Kate Raworth’s book, Doughnut Economics: Seven Ways to Think Like a 21st Century Economist is published next Thursday. I loved it , and I’ll review it properly then, but here are three excerpts to whet your appetite:
On the importance of diagrams:
‘Think, then, of the circles, parabolas, lines and curves that make up the core diagrams in economics – those seemingly innocuous pictures depicting what the economy is, how it moves, and what it is for. Never underestimate the power of such images: what we draw determines what we can and cannot see, what we notice and what we ignore, and so shapes all that follows. The images that we draw to describe the economy invoke the timeless truths of Euclid’s maths and Newton’s physics in their geometric simplicity. But in doing so, they slip swiftly into the back of our head, wordlessly whispering the deepest assumptions of economic theory that need never be put into words because they have been inscribed in the mind’s eye. They present a very partial picture of the economy, smoothing over economic theory’s own peculiar blind spots, enticing us to search for laws within their lines, and sending us in pursuit of false goals. What’s more, those images linger, like graffiti on the mind, long after the words have faded; they become stowaway intellectual baggage, lodged in your visual cortex without you even realising it is there.
And – just like graffiti – it is very hard to remove. So if a picture is worth a thousand words then, in economics at least, we should pay a great deal more attention to the pictures that we teach, draw and learn.’
On the true story of Monopoly (the board game, not the economic practice):
‘Fascinatingly, however, the game was originally called ‘The Landlord’s Game’ and was designed precisely to reveal the injustice arising out of such concentrated property ownership, not to celebrate it.

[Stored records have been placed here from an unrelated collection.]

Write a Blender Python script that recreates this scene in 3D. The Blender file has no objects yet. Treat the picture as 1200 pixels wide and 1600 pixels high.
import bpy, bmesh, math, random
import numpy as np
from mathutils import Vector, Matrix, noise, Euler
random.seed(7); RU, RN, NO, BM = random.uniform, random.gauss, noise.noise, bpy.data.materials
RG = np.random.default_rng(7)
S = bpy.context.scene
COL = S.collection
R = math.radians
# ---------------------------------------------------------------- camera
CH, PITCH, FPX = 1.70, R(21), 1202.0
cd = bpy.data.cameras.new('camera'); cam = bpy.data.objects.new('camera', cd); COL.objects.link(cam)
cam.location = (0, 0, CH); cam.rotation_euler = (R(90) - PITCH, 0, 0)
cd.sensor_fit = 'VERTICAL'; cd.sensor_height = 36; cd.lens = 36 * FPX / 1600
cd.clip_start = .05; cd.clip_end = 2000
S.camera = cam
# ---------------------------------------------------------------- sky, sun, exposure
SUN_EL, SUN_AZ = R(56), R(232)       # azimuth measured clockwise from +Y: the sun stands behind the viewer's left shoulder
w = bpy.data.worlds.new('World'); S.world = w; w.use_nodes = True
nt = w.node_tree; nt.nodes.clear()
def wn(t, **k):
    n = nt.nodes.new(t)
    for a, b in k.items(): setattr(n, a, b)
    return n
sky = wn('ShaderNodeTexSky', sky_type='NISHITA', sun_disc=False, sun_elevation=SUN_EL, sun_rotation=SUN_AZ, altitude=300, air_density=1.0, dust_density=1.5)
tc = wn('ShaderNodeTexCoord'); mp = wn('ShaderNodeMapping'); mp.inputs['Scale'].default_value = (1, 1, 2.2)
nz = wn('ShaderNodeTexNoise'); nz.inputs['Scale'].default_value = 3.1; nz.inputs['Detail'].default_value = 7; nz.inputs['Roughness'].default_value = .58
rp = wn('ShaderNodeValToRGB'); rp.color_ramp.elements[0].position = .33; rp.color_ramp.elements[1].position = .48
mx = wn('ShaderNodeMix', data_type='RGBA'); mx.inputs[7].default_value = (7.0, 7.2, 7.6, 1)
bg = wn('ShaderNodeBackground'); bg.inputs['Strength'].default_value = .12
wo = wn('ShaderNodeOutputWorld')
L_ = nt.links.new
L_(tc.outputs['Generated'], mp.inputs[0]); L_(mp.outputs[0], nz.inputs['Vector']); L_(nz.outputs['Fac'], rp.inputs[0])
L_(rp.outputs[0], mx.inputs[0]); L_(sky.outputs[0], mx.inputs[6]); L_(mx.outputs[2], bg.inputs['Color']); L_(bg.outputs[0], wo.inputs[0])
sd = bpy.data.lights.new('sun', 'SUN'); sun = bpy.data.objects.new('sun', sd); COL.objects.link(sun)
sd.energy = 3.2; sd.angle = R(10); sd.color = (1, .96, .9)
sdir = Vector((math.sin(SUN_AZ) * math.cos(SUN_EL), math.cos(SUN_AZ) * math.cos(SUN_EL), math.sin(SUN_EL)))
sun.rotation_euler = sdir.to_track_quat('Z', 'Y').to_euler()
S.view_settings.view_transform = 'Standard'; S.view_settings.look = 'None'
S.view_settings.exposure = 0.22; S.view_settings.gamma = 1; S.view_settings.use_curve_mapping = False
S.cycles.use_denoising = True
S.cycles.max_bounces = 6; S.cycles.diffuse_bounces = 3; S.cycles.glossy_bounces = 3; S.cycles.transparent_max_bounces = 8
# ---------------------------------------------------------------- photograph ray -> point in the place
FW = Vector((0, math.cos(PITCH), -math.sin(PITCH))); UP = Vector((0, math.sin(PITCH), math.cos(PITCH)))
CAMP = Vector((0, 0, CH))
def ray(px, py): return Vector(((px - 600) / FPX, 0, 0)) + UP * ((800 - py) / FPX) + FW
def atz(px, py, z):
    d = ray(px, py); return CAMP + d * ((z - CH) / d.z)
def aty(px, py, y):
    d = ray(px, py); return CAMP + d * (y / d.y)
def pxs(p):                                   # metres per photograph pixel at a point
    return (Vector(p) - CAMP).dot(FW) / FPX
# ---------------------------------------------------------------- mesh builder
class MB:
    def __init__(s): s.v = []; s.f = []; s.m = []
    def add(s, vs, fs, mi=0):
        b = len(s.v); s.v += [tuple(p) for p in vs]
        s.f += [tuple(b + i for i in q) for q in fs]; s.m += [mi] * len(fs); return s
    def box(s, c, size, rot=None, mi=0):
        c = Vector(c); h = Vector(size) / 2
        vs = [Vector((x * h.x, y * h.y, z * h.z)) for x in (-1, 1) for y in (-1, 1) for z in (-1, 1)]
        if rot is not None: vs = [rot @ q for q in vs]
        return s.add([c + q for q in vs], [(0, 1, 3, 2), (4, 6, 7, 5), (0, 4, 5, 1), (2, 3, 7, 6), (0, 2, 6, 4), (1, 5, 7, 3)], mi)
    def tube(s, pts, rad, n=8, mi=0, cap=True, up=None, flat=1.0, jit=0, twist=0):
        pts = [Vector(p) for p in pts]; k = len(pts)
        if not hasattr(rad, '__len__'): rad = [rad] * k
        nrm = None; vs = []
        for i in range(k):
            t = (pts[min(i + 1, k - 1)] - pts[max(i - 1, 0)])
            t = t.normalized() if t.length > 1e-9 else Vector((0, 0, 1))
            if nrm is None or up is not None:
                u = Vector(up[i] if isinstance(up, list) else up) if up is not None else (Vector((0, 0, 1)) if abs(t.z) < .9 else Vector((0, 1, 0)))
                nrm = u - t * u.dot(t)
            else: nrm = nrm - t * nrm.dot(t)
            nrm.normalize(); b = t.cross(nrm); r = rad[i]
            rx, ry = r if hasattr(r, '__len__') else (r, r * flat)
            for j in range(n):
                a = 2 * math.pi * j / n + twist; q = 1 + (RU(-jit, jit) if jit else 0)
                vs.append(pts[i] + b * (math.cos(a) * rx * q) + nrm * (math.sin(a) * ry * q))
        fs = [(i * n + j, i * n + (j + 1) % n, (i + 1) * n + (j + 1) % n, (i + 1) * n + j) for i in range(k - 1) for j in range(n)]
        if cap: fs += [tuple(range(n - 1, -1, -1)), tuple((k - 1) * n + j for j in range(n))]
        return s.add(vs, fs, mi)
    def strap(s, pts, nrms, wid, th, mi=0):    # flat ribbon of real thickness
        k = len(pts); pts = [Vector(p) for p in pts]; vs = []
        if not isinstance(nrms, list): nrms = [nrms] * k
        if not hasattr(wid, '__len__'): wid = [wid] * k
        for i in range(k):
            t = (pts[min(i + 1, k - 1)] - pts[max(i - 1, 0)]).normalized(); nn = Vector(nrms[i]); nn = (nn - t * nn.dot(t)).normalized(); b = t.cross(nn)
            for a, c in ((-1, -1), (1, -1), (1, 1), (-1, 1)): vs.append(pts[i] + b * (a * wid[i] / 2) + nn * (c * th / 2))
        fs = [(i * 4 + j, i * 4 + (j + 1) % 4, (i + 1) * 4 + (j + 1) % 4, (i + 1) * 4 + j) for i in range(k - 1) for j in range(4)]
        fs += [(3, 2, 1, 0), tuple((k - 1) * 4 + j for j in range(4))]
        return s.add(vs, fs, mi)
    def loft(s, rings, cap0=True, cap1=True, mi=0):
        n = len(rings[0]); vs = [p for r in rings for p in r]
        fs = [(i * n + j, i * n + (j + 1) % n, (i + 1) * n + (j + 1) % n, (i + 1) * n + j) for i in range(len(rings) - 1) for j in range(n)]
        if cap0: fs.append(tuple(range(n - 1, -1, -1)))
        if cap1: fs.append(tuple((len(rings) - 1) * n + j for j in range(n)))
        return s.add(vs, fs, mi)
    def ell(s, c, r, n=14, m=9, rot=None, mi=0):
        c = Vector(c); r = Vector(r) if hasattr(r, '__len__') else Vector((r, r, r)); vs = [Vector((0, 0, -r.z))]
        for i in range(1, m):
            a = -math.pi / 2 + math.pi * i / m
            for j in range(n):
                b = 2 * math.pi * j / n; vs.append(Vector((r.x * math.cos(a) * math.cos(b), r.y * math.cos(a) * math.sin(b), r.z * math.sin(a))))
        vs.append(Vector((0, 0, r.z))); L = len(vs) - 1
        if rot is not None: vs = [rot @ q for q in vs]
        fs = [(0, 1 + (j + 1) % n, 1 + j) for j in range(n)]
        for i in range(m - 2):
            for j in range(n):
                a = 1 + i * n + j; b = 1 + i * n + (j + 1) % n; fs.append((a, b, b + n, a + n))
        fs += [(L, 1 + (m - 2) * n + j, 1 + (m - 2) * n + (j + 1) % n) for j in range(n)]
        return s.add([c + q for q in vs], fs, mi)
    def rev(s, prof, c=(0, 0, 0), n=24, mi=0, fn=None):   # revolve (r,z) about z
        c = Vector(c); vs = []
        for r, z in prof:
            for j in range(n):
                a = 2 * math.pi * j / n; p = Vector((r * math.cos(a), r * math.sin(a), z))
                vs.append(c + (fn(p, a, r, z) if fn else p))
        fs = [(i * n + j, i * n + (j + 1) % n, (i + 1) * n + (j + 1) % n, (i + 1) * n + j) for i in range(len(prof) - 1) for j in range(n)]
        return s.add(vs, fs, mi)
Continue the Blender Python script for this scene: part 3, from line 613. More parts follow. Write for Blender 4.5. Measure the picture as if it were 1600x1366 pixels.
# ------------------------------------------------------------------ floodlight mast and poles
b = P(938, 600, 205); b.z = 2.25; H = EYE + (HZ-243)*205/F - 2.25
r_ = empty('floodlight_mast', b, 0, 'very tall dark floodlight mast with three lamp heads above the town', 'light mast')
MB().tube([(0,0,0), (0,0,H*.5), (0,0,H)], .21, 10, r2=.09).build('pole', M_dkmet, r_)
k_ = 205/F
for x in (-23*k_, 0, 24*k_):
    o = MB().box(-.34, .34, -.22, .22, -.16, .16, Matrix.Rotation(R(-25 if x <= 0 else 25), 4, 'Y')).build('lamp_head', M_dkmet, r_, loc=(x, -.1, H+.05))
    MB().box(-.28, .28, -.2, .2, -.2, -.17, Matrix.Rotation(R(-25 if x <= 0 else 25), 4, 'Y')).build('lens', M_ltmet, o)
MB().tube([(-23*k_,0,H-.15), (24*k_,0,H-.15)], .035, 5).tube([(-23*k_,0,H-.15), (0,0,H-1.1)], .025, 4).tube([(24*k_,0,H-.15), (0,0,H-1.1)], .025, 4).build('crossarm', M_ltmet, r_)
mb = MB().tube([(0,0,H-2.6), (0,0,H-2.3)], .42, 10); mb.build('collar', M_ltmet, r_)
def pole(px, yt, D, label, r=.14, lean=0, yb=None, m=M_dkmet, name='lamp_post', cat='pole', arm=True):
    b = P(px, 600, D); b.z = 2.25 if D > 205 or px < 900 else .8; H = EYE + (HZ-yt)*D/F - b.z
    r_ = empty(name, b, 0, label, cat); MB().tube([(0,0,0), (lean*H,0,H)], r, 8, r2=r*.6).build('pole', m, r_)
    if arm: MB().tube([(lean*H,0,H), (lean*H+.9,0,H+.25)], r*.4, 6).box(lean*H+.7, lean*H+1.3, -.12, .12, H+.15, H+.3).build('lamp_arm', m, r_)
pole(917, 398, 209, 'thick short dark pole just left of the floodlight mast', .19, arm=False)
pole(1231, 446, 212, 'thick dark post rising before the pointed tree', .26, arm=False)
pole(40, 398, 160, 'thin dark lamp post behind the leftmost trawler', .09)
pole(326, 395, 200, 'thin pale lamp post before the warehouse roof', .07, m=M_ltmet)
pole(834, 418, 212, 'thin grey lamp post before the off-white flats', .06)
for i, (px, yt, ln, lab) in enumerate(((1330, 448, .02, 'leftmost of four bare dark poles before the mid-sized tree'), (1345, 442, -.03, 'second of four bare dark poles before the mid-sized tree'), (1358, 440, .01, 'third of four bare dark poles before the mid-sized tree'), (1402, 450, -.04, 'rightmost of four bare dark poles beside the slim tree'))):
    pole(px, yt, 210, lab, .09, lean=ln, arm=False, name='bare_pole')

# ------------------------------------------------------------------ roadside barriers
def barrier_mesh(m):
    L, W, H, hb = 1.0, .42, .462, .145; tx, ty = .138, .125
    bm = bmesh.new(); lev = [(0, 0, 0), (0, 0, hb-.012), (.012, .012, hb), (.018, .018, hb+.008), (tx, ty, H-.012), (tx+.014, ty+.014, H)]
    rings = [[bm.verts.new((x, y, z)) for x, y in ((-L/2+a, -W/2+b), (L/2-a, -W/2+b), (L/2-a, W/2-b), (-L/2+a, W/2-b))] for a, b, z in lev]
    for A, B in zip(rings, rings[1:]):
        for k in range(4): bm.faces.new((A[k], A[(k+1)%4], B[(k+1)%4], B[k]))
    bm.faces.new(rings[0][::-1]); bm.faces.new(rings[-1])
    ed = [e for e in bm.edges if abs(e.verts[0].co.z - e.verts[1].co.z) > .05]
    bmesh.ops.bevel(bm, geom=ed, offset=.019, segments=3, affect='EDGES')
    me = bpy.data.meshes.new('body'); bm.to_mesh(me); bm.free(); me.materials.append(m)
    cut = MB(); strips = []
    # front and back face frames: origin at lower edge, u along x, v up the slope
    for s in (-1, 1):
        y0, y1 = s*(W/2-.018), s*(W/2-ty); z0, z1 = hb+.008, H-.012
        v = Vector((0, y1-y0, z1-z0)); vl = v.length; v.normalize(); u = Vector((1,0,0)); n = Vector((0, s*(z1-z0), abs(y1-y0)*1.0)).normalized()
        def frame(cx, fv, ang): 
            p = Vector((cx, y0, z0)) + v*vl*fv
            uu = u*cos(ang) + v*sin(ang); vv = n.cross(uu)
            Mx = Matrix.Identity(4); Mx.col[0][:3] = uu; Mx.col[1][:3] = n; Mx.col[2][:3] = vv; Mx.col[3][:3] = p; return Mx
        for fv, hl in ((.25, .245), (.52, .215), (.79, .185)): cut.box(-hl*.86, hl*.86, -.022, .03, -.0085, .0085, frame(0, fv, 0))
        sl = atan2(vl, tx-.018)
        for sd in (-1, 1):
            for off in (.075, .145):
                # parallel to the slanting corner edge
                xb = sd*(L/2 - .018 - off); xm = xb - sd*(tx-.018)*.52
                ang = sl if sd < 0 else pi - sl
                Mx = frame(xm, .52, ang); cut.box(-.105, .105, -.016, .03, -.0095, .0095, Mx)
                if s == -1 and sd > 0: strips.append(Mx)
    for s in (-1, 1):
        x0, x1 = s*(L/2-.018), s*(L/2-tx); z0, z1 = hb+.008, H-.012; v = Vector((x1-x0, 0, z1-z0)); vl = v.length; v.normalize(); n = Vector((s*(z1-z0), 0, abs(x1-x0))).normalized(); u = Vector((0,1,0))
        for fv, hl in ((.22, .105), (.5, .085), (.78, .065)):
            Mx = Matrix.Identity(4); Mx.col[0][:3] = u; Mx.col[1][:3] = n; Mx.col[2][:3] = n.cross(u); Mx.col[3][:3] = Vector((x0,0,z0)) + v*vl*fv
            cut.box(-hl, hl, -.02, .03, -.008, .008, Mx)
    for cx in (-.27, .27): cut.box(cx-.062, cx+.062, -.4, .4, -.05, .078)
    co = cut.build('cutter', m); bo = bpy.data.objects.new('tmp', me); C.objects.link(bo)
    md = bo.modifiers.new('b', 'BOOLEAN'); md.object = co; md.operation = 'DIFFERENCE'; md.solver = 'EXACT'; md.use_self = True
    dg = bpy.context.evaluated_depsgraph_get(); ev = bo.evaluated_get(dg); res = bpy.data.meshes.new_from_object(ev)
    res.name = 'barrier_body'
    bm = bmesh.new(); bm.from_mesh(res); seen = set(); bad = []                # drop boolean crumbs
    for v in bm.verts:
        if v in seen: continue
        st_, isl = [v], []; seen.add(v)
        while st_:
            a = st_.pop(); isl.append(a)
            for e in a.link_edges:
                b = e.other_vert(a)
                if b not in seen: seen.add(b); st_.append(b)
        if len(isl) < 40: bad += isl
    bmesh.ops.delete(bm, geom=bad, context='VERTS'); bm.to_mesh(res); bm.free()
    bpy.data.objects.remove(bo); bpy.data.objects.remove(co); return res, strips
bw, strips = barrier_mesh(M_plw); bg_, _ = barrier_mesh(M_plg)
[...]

The game’s inventor Elizabeth Magie, when she first created her game in 1903, gave it two very different sets of rules to be played in turn. Under the ‘Prosperity’ set of rules, every player gained each time someone acquired a new property (echoing calls for a land value tax), and the game was won (by all) when the player who had started out with the least money had doubled it. Under the second, ‘Monopolist’ set of rules, players gained by charging rent to those who were unfortunate enough to land on their properties – and whoever managed to bankrupt the rest was the sole winner. The purpose of the dual sets of rules, said Magie, was for players to experience a ‘practical demonstration of the present system of land grabbing with all its usual outcomes and consequences’ and so understand how different approaches to property ownership can lead to vastly different social outcomes. ‘It might well have been called “The Game of Life”’, remarked Magie, ‘as it contains all the elements of success and failure in the real world.’ But when the games manufacturer Parker Brothers bought the patent for The Landlord’s Game from Magie in the 1930s, they relaunched it simply as Monopoly, and provided the eager public with just one set of rules: those that celebrate the triumph of one over all.’
On the state of Economics:
‘Many of the most exciting insights driving new economic thinking seem to be emerging from every quarter but economics departments themselves. There are of course some important exceptions to that, but they are too rare. So many of the transformative ideas are originating in other fields of thought such as psychology, ecology, physics, history, Earth-system science, geography, architecture, sociology, and complexity science. Economic theory would be wise to embrace what these other perspectives have to offer. In the dance of the intellects, it is time for economics to step back from soloing in the limelight and join the troupe instead. Less Lord of the Dance and more maypole dance, more actively interweaving its theories with insights arising in other disciplines.’